I was being extra careful with how I spent the day, today is a special day for a special man in my life. So many years ago a mother gave birth to a difficult naughty man, but heck of a good provider and supporter. I can never thank this mother enough to give him the life's experiences he made to come in my direction. His papa to give him a stern direction of making choices in life.. I want to thank them for giving me their son as my husband. Most of all, Heavenly Father for matching us up together.. we are alike when you really think about it.
O gawd.. we really are alike.. Horrible.. but we enjoy life together.. yah we hit some icky patches but we're working on it. Somethings may not be the same, but we're good.
My brother was reading the paper loud, and said something about Kiddie Kollege.. so I'm gonna look into it.
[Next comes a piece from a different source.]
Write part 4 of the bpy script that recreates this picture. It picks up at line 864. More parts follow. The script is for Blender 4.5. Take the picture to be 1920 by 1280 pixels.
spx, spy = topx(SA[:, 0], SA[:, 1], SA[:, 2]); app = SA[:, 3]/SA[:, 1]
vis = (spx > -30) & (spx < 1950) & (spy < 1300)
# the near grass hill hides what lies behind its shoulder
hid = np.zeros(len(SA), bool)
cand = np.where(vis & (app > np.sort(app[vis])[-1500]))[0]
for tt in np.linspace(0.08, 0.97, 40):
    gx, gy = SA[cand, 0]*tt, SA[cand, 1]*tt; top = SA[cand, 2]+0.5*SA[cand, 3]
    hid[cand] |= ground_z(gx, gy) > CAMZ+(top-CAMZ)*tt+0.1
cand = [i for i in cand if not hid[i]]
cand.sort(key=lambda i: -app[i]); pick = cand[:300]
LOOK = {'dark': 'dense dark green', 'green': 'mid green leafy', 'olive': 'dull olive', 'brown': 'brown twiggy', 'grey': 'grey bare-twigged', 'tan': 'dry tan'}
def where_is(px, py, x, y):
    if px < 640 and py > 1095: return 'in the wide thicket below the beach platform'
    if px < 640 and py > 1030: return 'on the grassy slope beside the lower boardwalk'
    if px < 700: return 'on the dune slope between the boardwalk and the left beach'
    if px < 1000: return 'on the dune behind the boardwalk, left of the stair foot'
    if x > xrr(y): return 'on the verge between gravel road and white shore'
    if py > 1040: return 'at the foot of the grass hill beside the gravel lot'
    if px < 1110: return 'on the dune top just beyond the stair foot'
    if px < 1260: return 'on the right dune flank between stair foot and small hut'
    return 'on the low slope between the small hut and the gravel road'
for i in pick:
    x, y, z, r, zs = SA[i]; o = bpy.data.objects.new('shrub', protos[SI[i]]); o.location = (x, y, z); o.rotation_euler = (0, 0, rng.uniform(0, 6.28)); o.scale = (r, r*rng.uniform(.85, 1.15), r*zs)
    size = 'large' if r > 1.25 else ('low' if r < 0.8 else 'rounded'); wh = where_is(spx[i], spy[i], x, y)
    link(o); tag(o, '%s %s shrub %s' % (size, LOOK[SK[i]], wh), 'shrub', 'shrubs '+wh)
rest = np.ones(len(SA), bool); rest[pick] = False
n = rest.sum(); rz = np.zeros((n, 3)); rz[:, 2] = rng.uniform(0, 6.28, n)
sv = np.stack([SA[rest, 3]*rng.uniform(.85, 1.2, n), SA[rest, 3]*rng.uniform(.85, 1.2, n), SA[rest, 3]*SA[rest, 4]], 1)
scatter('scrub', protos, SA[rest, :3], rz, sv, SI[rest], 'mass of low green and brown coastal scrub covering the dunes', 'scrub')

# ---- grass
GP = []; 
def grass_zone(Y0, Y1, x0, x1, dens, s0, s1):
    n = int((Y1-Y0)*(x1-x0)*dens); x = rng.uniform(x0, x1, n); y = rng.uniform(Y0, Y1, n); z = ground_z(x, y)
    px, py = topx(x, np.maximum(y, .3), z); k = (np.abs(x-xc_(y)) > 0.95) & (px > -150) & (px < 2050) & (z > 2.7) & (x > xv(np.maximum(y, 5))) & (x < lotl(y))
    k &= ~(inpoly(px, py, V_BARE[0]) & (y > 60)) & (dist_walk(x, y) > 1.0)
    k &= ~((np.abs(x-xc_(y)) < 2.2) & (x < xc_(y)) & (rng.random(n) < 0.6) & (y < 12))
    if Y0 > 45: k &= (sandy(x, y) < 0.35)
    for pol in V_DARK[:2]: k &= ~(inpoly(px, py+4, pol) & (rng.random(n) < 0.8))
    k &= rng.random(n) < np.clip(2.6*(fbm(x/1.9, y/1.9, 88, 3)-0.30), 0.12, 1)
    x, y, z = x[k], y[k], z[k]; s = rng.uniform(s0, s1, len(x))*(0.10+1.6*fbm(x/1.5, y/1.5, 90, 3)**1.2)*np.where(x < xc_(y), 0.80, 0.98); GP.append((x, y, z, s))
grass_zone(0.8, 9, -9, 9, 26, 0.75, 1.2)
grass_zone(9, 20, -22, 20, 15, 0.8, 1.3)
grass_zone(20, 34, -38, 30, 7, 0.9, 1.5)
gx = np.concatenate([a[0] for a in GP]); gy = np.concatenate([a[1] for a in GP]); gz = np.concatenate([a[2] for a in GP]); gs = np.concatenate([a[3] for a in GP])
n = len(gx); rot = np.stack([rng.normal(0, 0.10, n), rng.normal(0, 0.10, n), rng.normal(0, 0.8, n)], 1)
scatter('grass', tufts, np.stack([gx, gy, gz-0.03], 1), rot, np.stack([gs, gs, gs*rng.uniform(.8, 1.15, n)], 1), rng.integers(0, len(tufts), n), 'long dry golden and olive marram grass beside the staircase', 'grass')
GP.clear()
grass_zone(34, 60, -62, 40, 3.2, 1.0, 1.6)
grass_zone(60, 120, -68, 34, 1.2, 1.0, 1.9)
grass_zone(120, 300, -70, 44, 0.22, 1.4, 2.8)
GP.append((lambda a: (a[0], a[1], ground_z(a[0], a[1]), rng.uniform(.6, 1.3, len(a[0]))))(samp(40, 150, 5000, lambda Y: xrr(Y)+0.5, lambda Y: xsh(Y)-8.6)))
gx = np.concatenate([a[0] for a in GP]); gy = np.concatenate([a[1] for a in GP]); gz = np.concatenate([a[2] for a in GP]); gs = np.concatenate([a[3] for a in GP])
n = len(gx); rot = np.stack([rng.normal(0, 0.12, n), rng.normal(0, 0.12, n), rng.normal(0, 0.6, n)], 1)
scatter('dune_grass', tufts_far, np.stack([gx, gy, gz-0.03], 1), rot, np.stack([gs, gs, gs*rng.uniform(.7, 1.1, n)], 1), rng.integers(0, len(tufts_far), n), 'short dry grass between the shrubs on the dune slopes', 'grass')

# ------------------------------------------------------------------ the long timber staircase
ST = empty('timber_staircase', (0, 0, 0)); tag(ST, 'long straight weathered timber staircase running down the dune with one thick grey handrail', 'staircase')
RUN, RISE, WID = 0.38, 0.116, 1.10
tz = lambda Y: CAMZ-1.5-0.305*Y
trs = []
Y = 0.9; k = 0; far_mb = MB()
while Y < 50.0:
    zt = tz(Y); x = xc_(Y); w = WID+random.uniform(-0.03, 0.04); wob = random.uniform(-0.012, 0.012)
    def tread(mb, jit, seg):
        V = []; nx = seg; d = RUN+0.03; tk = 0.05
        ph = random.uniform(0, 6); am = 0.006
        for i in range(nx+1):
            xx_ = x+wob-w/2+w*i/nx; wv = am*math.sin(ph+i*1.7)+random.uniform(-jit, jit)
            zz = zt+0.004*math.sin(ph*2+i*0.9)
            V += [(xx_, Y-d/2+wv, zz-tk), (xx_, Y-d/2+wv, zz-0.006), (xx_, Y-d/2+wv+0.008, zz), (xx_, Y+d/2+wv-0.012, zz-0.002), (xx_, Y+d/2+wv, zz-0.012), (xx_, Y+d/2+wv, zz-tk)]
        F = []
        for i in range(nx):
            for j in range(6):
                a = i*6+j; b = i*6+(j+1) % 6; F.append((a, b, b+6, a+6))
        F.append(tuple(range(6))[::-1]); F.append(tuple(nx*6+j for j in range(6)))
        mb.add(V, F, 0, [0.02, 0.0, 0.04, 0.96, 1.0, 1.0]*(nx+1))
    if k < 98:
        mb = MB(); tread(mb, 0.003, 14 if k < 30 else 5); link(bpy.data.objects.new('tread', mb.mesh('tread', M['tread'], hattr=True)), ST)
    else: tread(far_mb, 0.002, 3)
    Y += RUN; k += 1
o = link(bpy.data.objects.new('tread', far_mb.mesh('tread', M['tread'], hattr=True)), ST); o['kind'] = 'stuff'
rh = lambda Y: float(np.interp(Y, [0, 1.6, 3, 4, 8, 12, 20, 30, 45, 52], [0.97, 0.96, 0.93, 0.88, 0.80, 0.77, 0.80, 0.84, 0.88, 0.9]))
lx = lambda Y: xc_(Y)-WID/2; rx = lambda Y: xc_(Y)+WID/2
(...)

Maybe that's a better draw for my little one, other than rodeo'g.. I really want him to do that.. but I also like to travel on weekends.. So I have to decide which one... Maybe I just need to see what they offer the little ones first.. if it's too babyish.. I'll take him rodeo'g.. He doesn't need to learn to be creative with blocks, when he builds awesome buildings and bridges with his legos at home. Here I go, being a snob again.. Ok.. turn it down a notch or so..
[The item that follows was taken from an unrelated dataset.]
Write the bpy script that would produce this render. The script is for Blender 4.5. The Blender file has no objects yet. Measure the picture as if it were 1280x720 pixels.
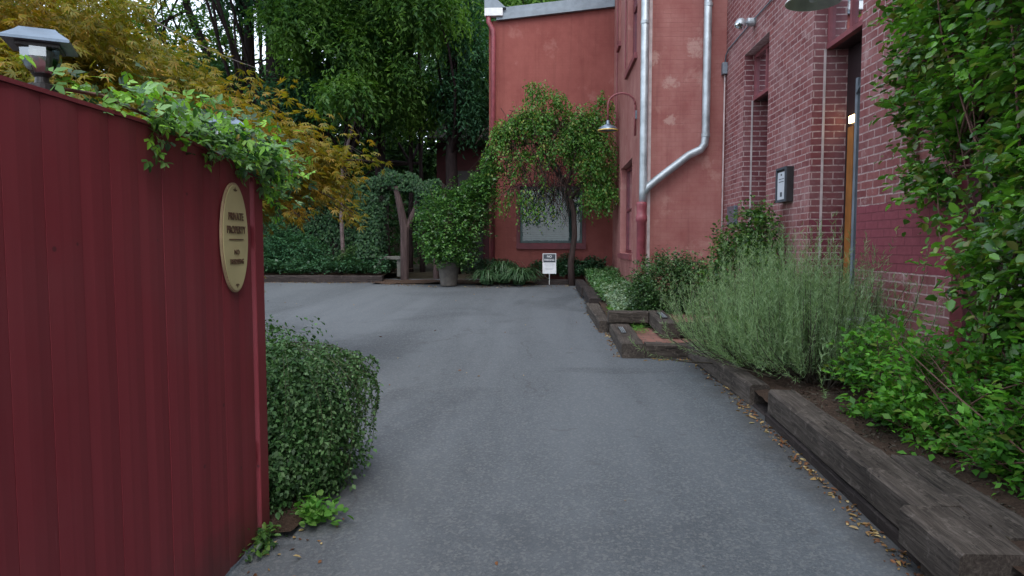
import bpy, math, random
import numpy as np
from mathutils import Vector, Matrix, noise
rng = np.random.default_rng(7)
random.seed(7)
R = math.radians
sc = bpy.context.scene
COL = sc.collection

def gz(x, y):
    return 0.04*min(max(y, -6.0), 17.0)

# ------------------------------------------------------------------ objects
def link(name, me, parent=None, loc=None):
    o = bpy.data.objects.new(name, me)
    COL.objects.link(o)
    if parent is not None: o.parent = parent
    if loc is not None: o.location = loc
    return o
def tag(o, label=None, cat=None, group=None, kind=None):
    if label: o['label'] = label
    if cat: o['category'] = cat
    if group: o['group'] = group
    if kind: o['kind'] = kind
    return o
def thing(name, loc, label, cat, group=None, rz=0):
    o = bpy.data.objects.new(name, None); COL.objects.link(o)
    o.location = loc; o.rotation_euler = (0, 0, rz); o.empty_display_size = .1
    return tag(o, label, cat, group)

class MB:
    def __init__(s): s.v = []; s.f = []; s.m = []
    def add(s, v, f, mi=0):
        b = len(s.v); s.v += [tuple(p) for p in v]; s.f += [tuple(i+b for i in q) for q in f]; s.m += [mi]*len(f)
    def box(s, x0, x1, y0, y1, z0, z1, mi=0):
        s.add([(x0,y0,z0),(x1,y0,z0),(x1,y1,z0),(x0,y1,z0),(x0,y0,z1),(x1,y0,z1),(x1,y1,z1),(x0,y1,z1)],
              [(0,3,2,1),(4,5,6,7),(0,1,5,4),(1,2,6,5),(2,3,7,6),(3,0,4,7)], mi)
    def quad(s, a, b, c, d, mi=0): s.add([a,b,c,d], [(0,1,2,3)], mi)
    def tube(s, pts, rad, n=8, caps=True, mi=0):
        pts = [Vector(p) for p in pts]
        if not hasattr(rad, '__len__'): rad = [rad]*len(pts)
        b = len(s.v); up = Vector((0,0,1)); prev = None
        for i, p in enumerate(pts):
            d = (pts[min(i+1, len(pts)-1)] - pts[max(i-1, 0)]).normalized()
            if prev is None:
                a = d.cross(up) if abs(d.z) < .95 else d.cross(Vector((1,0,0)))
            else: a = prev - d*prev.dot(d)
            a.normalize(); prev = a; c = d.cross(a)
            for k in range(n):
                t = 2*math.pi*k/n
                s.v.append(tuple(p + (a*math.cos(t)+c*math.sin(t))*rad[i]))
        for i in range(len(pts)-1):
            for k in range(n):
                q = b+i*n+k; r = b+i*n+(k+1) % n
                s.f.append((q, q+n, r+n, r)); s.m.append(mi)
        if caps:
            s.f.append(tuple(b+k for k in range(n))); s.m.append(mi)
            s.f.append(tuple(b+(len(pts)-1)*n+n-1-k for k in range(n))); s.m.append(mi)
    def lathe(s, prof, c=(0,0,0), n=24, mi=0):
        b = len(s.v)
        for r, z in prof:
            for k in range(n):
                t = 2*math.pi*k/n
                s.v.append((c[0]+r*math.cos(t), c[1]+r*math.sin(t), c[2]+z))
        for i in range(len(prof)-1):
            for k in range(n):
                q = b+i*n+k; r = b+i*n+(k+1) % n
                s.f.append((q, r, r+n, q+n)); s.m.append(mi)
    def build(s, name, mats, parent=None, smooth=False, loc=None, bevel=0):
        me = bpy.data.meshes.new(name)
        me.from_pydata(s.v, [], s.f)
        if not isinstance(mats, (list, tuple)): mats = [mats]
        for m in mats: me.materials.append(m)
        me.polygons.foreach_set('material_index', s.m)
        if smooth: me.polygons.foreach_set('use_smooth', [True]*len(s.f))
        me.validate(); me.update()
        o = link(name, me, parent, loc)
        if bevel:
            md = o.modifiers.new('b', 'BEVEL'); md.width = bevel; md.segments = 2; md.limit_method = 'ANGLE'; md.angle_limit = R(40)
        return o
def arr_mesh(name, V, F, mats, parent=None, loc=None, smooth=False):
    """V (n,3) array, F (m,k) array"""
    me = bpy.data.meshes.new(name)
    V = np.asarray(V, np.float32); F = np.asarray(F, np.int32)
    me.vertices.add(len(V)); me.vertices.foreach_set('co', V.ravel())
    me.loops.add(F.size); me.loops.foreach_set('vertex_index', F.ravel())
    me.polygons.add(len(F)); me.polygons.foreach_set('loop_start', np.arange(0, F.size, F.shape[1], dtype=np.int32))
    if smooth: me.polygons.foreach_set('use_smooth', np.ones(len(F), bool))
    me.update(calc_edges=True)
    if not isinstance(mats, (list, tuple)): mats = [mats]
    for m in mats: me.materials.append(m)
    return link(name, me, parent, loc)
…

The other night when I was driving home early in the morning... O hubby saw me trying to stay awake so he offered to drive the rest since he got to sleep. Once we traded.. I'm sure I'm not the only one who goes through this but ... I couldn't go to sleep! Aghhh.. We were talking about the brat... I laughed while we talked about him, the song by Rod Stewart "Young Turks" was playing on the Oldies.. I was just remembering my teenage life.. I laughed and told hubby, that boy ain't got a run even if he got a head start.. I was too crazy and mischievious.. Everything I did those years reeled through my head... I sat there and shook my head and wickedly laughed, he can't top it even if he wanted to. Sometimes I wonder if that's why my parents were thankful they got rid of me at an early age... and just how did they put up with me??? I was a hard worker at the house, but my mischief was 4 times worse... I still laugh at it.. I wouldn't even write about the things I did.. It's too crazy.. Only my friends at that time would know about it, and most of them took it to their grave already... There's prolly just one alive right now.. and she only knows the tail end of it... Humm.. to damn funny.. I don't think I really hurt anyone.. just made them suffer a bit.. but hell it's funny.